Chris Downie: It is no secret 70s prog-rock is an ever-present key influence on the avant garde side of the extreme metal spectrum, from the complex structures of early trendsetters Death, Atheist, Pestilence and Cynic, or the majestic, sweeping soundscapes of Emperor. With this in mind, Sweden's Opeth were destined to take the mantle with their 1994 debut Orchid, where they displayed a forward-thinking and intelligent approach that, despite being rough around the edges, had potential far beyond the extreme metal underground.

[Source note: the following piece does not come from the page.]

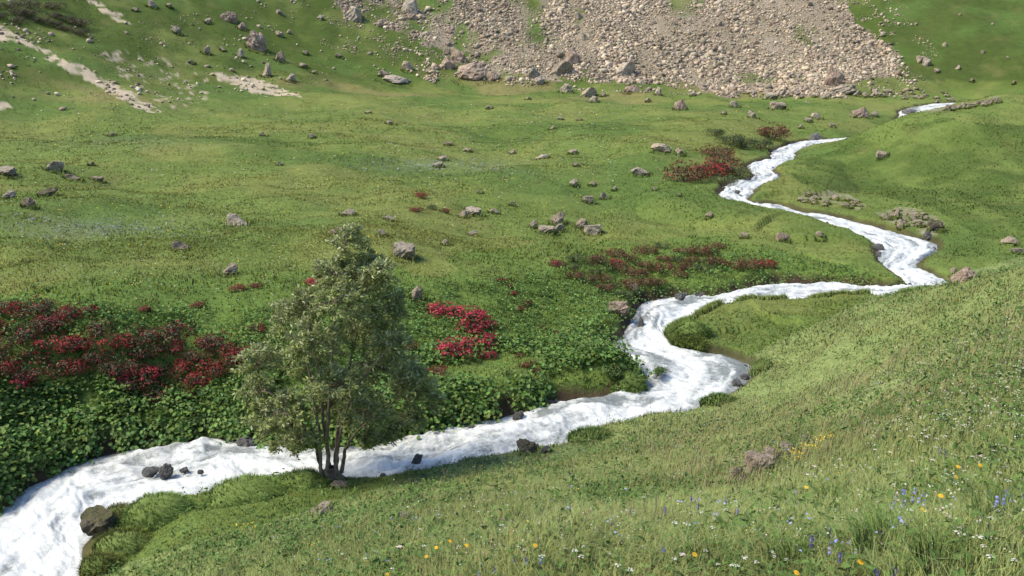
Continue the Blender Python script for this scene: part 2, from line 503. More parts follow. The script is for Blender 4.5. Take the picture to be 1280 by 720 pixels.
def mat_leafy(name, trans=0.3, rough=0.55, spec=0.3, attr='tint', backmix=None, hv=0.0, up=0.0):
    m, nt = new_mat(name)
    t = NT(nt)
    c = t.attr(attr, 'Color')
    if backmix:
        geo = t.n('ShaderNodeNewGeometry')
        c = t.mix(t.math('MULTIPLY', geo.outputs['Backfacing'], 0.8), c, backmix)
    if hv:
        oi = t.n('ShaderNodeObjectInfo')
        c = t.mix(1.0, c, t.ramp(oi.outputs['Random'], [(0.0, 1 - hv), (1.0, 1 + hv)]), 'MULTIPLY')
    p = t.n('ShaderNodeBsdfPrincipled', ins={'Base Color': c, 'Roughness': rough, 'Specular IOR Level': spec})
    tr = t.n('ShaderNodeBsdfTranslucent', ins={'Color': c})
    if up:                                                # soft, brush-like shading of massed blades
        gn = t.n('ShaderNodeNewGeometry').outputs['Normal']
        sc_ = t.n('ShaderNodeVectorMath', operation='SCALE', ins={0: gn, 'Scale': 1 - up})
        ad = t.n('ShaderNodeVectorMath', operation='ADD', ins={0: sc_.outputs[0], 1: (0, 0, up)})
        nr = t.n('ShaderNodeVectorMath', operation='NORMALIZE', ins={0: ad.outputs[0]})
        nt.links.new(nr.outputs[0], p.inputs['Normal']); nt.links.new(nr.outputs[0], tr.inputs['Normal'])
    mx = t.n('ShaderNodeMixShader', ins={0: trans, 1: p.outputs[0], 2: tr.outputs[0]})
    t.out(mx.outputs[0])
    return m


def mat_rock(name, dark, mid, light, lichen=(0.42, 0.40, 0.34), moss=0.0, wet=False, sc=1.0):
    m, nt = new_mat(name)
    t = NT(nt)
    co = t.coord()
    oi = t.n('ShaderNodeObjectInfo')
    vec = t.n('ShaderNodeVectorMath', operation='ADD', ins={0: co}).outputs[0]
    cmb = t.n('ShaderNodeCombineXYZ', ins={0: t.math('MULTIPLY', oi.outputs['Random'], 37.0), 1: t.math('MULTIPLY', oi.outputs['Random'], 91.0)})
    nt.links.new(cmb.outputs[0], vec.node.inputs[1])
    f1 = t.noise(vec, 1.8 * sc, 7, 0.65)
    f2 = t.noise(vec, 7 * sc, 5, 0.65)
    f3 = t.noise(vec, 3.2 * sc, 4, 0.7)
    c = t.ramp(f1, [(0.28, dark), (0.5, mid), (0.72, light)])
    c = t.mix(1.0, c, t.ramp(f2, [(0.3, 0.65), (0.7, 1.25)]), 'MULTIPLY')
    c = t.mix(t.ramp(f3, [(0.58, 0.0), (0.66, 0.6)]), c, lichen)
    c = t.mix(1.0, c, t.ramp(oi.outputs['Random'], [(0, (0.82, 0.80, 0.78)), (1, (1.12, 1.08, 1.04))]), 'MULTIPLY')
    if moss:
        geo = t.n('ShaderNodeNewGeometry')
        sep = t.n('ShaderNodeSeparateXYZ', ins={0: geo.outputs['Normal']})
        k = t.math('ADD', sep.outputs[2], t.math('MULTIPLY', t.math('SUBTRACT', f3, 0.5), 1.6))
        c = t.mix(t.ramp(k, [(0.45, 0.0), (0.85, moss)]), c, (0.085, 0.085, 0.028))
    b = t.bump(t.math('ADD', f2, t.math('MULTIPLY', f1, 1.5)), 0.8, 0.12)
    p = t.n('ShaderNodeBsdfPrincipled', ins={'Base Color': c, 'Roughness': 0.45 if wet else 0.9, 'Normal': b, 'Specular IOR Level': 0.5 if wet else 0.2})
    t.out(p.outputs[0])
    return m


def mat_plain(name, c1, c2, scale=8, rough=0.8, trans=0.0, spec=0.3):
    m, nt = new_mat(name)
    t = NT(nt)
    f = t.noise(t.coord(), scale, 4)
    c = t.ramp(f, [(0.3, c1), (0.7, c2)])
    p = t.n('ShaderNodeBsdfPrincipled', ins={'Base Color': c, 'Roughness': rough, 'Specular IOR Level': spec})
    if trans:
        tr = t.n('ShaderNodeBsdfTranslucent', ins={'Color': c})
        t.out(t.n('ShaderNodeMixShader', ins={0: trans, 1: p.outputs[0], 2: tr.outputs[0]}).outputs[0])
    else:
        t.out(p.outputs[0])
    return m


def mat_water():
    m, nt = new_mat('white_water')
    t = NT(nt)
    co = t.coord()
    foam = t.attr('foam')
    f = t.noise(co, 7.0, 6, 0.7)
    f2 = t.noise(co, 26.0, 4, 0.6)
    k = t.math('ADD', foam, t.math('MULTIPLY', t.math('SUBTRACT', t.math('ADD', t.math('MULTIPLY', f, 0.6), t.math('MULTIPLY', t.noise(co, 15.0, 5, 0.7), 0.4)), 0.5), 1.9))
    fac = t.ramp(k, [(0.15, 0.0), (0.75, 1.0)])
    body = t.mix(f, (0.115, 0.12, 0.115), (0.24, 0.265, 0.265))
    white = t.mix(t.ramp(f2, [(0.3, 0.0), (0.7, 1.0)]), (0.45, 0.47, 0.465), (0.59, 0.60, 0.59))
    c = t.mix(fac, body, white)
    rgh = t.ramp(fac, [(0.0, 0.12), (1.0, 0.55)])
    b = t.bump(t.math('ADD', f, t.math('MULTIPLY', f2, 0.5)), 0.5, 0.06)
    p = t.n('ShaderNodeBsdfPrincipled', ins={'Base Color': c, 'Roughness': rgh, 'Normal': b, 'IOR': 1.33, 'Specular IOR Level': 0.4})
    t.out(p.outputs[0])
    return m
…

To most discerning listeners, their 1999 masterpiece Still Life saw them realise this enormous potential and its equally brilliant successor Blackwater Park in 2001 (with Porcupine Tree mainman Steven Wilson at the helm) saw them hit the metal mainstream, deservedly so. The marriage of (often obscure) classic prog-rock influences of bands like Camel with the classic death metal of Floridian legends Morbid Angel was the bringing together of two disparate but equally compelling worlds, to create an exciting, cutting edge sound which saw Opeth receive countless plaudits in the first decade of the millennium. Until 2011's Heritage landed.

In truth, this was not the radical departure some have painted it as, for their experimental Deliverance/Damnation double set saw them effectively separate the two main components of their sound into prog-death and mellow prog sets respectively. What was perhaps more of a contributory factor to the backlash was the band seemingly distancing themselves from their heavier roots and indicating this was in fact a new direction, shorn of the extreme metal roots that formed such a crucial element.

While many lament the shedding of their death metal components here and thereafter, there is no denying the quality of songwriting on show, particularly the Ronnie Dio tribute Slither and late album highlight Folklore. With their subsequent repositioning in the modern prog-rock scene alongside Porcupine Tree and Pineapple Thief, history shows it is a pivotal moment in their evolution, for better or worse. 7.5/10.